Mektup Türkiye’nin özetidir
Bu mektup Türkiye’nin bugün geldiği noktanın özetidir. Halkın adaletten neyi umduğunun özetidir. Padişahından adalet ve merhamet ihsan etmesini isteyen günahkar kulların, şefaat talep eden cemaatin ‘asıl şeytanın ölen olduğunu‘ işaret edip selamün aleyküm diyerek yargıya ve topluma gönderdiği selamıdır.
Faşizm neşenin düşmanıdır; içki içenlerin, kızlı erkekli kar toplu oynayanların, devlete karşı gelenlerin, ağaç için eylem yapanların düşmanıdır. Ve faşist olan devlet değildir sadece, o devletin hepsi işinde gücünde iyi Müslümanlar olan ‘makbul vatandaşları’ da rejimi hainlere karşı canla başla savunmaya hazırdır.
Nuh Köklü cinayeti de politiktir
Kadın cinayetleri politiktir, ‘namus‘ dediğinde, ‘Gzüm döndü‘ dediğinde, himaye edileceğini bilir katil ‘erkek.’

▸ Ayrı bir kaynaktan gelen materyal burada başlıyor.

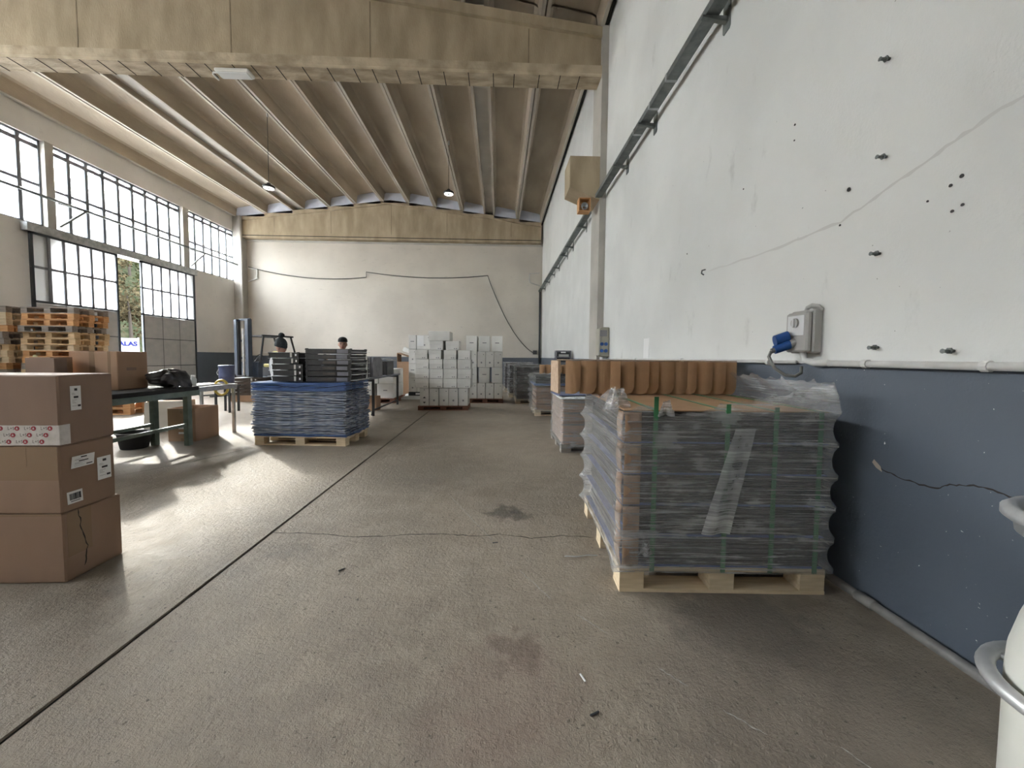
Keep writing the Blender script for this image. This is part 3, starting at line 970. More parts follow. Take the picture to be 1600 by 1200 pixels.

İş cinayetleri politiktir, ‘Ne yapayım kaza mukadderat‘ dediğinde belâdan sıyıracağını bilir aç gözlü patron.
Ali İsmail’in, Nuh Köklü’nün öldürülmesi politiktir, ‘Haindi, rejim düşmanıydı, muhalifti’ dediğinde ‘kendisine bir güzellik yapılacağını‘ bilir katil esnaf.
Mazimiz devlet tarafından sırtı sıvazlanan katillerle doludur. Bütün bu ‘işinde gücünde aile babası Türk ve Müslüman iyi vatandaşlar’, çalıp çırpsalar da, tecavüz edip öldürseler de devlet babaları tarafından hoş görüleceklerini bilirler. Çünkü bu hâkim kötülük, iktidarını onlara borçludur, ihtiyaçları olduğunda da elbet şefaatini esirgemeyecektir.